Deutsches Team in Außenseiterrolle
„Mir wäre Frankreich sehr lieb, dann hätten wir zwei Möglichkeiten, uns zu qualifizieren“, sagte Hrubesch. Kommen die als Gastgeber bereits qualifizierten Französinnen ins Endspiel, reicht auch Platz drei. Die weiteren Gegner sind Weltmeister Spanien und die Niederlande, die durch Last-Minute-Treffer gegen Belgien (4:0) noch Vizeweltmeister England eliminierten. Der 72-Jährige gab zu, „nicht als Favorit“ anzutreten.
„Wir haben uns das Spiel aus der Hand nehmen lassen, waren immer zu spät und sind in der ersten Halbzeit nur hintergelaufen“, kritisierte er. „Das war nicht unser Anspruch, meiner schon gar nicht.“
Seine Spielerinnen schienen auf den Widerstand des Absteigers nicht eingestellt. Leistungsträgerinnen wie Giulia Gwinn und Sydney Lohmann vom FC Bayern zu schonen, war ein Fehler – genau wie die Startaufstellung der intern sogar beim VfL Wolfsburg von Sportdirektor Ralf Kellermann angezählten Jule Brand und der überforderten Newcomerin Elisa Senß von Bayer Leverkusen. „Es kann nicht sein, dass wir gegen Dänemark so eine Leistung bringen und dann heute so ein Spiel spielen“, sagte Sjoeke Nüsken.
Hrubesch macht über den Jahreswechsel weiter, „so ist es geplant“, verriet er. Ihm würde auch der Traum nicht verwehrt, mit Alexandra Popp und Co bei den Olympischen Spielen anzutreten. Dennoch ist es nur professionell, wenn DFB-Geschäftsführer Andreas Rettig – sicherlich in enger Absprache mit Künzer – im Hintergrund die Trainerfrage abklopft, um spätestens für den Sommer gewappnet zu sein.
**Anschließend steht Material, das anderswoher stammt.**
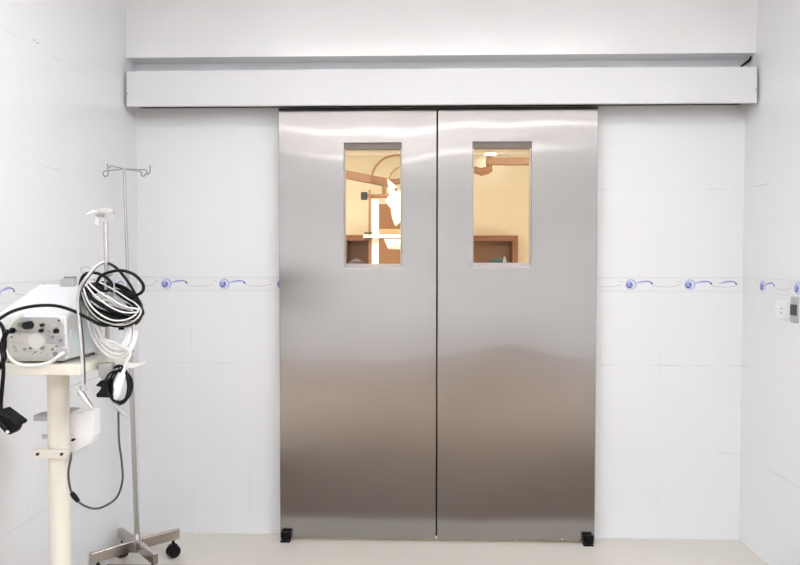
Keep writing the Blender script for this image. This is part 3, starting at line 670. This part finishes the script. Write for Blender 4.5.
# C-shaped hoop lamp with arm, hung from ceiling
Y = 2.9
t = thing('surgical_lamp', 'ceiling hung surgical lamp with round hoop in left door window', 'surgical lamp', (P(425, 160, Y).x, Y, RH))
hc = (397, 182)
MB().tube([P(hc[0]+26*math.cos(a_), hc[1]-27*math.sin(a_), Y) for a_ in [PI*(1.02-.04*i) for i in range(26)]], .0105, 10).build('outer_hoop', m_arm, t)
MB().tube([P(403+14*math.cos(a_), 182-15*math.sin(a_), Y+.03) for a_ in [PI*(1.0-.05*i) for i in range(21)]], .007, 10).build('inner_hoop', m_arm, t)
MB().bar(P(330, 171.5, Y+.10), P(392, 183.5, Y+.10), .05, .078).build('beam', m_arm, t, bevel=.006)
MB().bar(P(392, 182, Y+.10), P(430, 178, Y+.10), .05, .05).build('beam_end', m_arm, t, bevel=.006)
MB().tube([P(363, 196, Y-.04), P(425, 196.5, Y-.04)], .017, 12).build('handle_bar', m_arm, t)
MB().bar(P(361, 196, Y-.04), P(367.3, 196, Y-.04), .045, .068).build('grip', m_dark, t, bevel=.004)
MB().prism([P(a_, b_, Y-.08) for a_, b_ in ((387, 178), (394, 184), (401, 192), (410, 200), (405, 214), (400, 222), (395, 226), (392, 218), (390.5, 208), (386, 203), (385, 199), (389, 195))], (0, .10, 0)).build('lamp_head', m_wenam, t, bevel=.012)
MB().ball(P(396, 189.5, Y-.085), .017).build('knob', m_tan, t)
x_, y_ = P(425, 180, Y+.05).x, Y+.05
MB().cyl((x_, y_, P(425, 200, Y).z), (x_, y_, RH), .035).build('ceiling_tube', m_arm, t)
MB().box(P(382, 0, Y).x, P(386, 0, Y).x, Y+.02, Y+.06, P(0, 197, Y).z, P(0, 183, Y).z).build('link', m_arm, t)
# second ceiling arm in right window
Y = 3.2
t = thing('jointed_pendant', 'brown jointed ceiling pendant seen through the right door window', 'ceiling pendant', (P(552, 160, Y).x, Y, RH))
MB().bar(P(486, 161.5, Y), P(552, 161.5, Y), .06, .068).build('horizontal_arm', m_arm, t, bevel=.006)
MB().cyl(P(489.5, 156.5, Y), P(489.5, 172, Y), .028, n=20).build('joint_post', m_arm, t)
MB().tube(smooth([P(458, 166, Y-.02), P(472, 169, Y-.02), P(481, 171.5, Y-.02), P(489.5, 170, Y-.02)], 4), [.026]*5+[.034]*4+[.038]*3+[.03], 14).build('lower_arm', m_arm, t)
MB().ball(P(482, 172.5, Y-.02), .040, .035, .033).build('elbow', m_arm, t)
MB().cyl(P(552, 166, Y), (P(552, 166, Y).x, Y, RH), .04).build('ceiling_tube', m_arm, t)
Voraussetzung soll Erfahrung im Frauenbereich sein, daher sind Stefan Kuntz oder Miroslav Klose kein Thema.
Zum Kandidatenkreis gehören neben den Bundesliga-Trainern Tommy Stroot (VfL Wolfsburg) und Stephan Lerch (TSG Hoffenheim) und dem früher beim FC Bayern arbeitenden Thomas Wörle (SSV Ulm, Männer), der erfahrene Colin Bell (Südkorea), die inzwischen bei Eintracht Frankfurt angestellte, frühere U16-Nationaltrainerin Friederike Komp und sogar Jill Ellis, zweimalige Weltmeistertrainerin der USA, die derzeit die Technische Studiengruppe der Fifa leitet.
Bereits im Frühjahr 2024 startet die nächste Auflage der Nations League, über die auch die Qualifikation für die EM 2025 in der Schweiz erfolgt. Deutschland muss in der A-Kategorie mindestens Gruppenerster oder -zweiter werden, um sich direkt zu qualifizieren.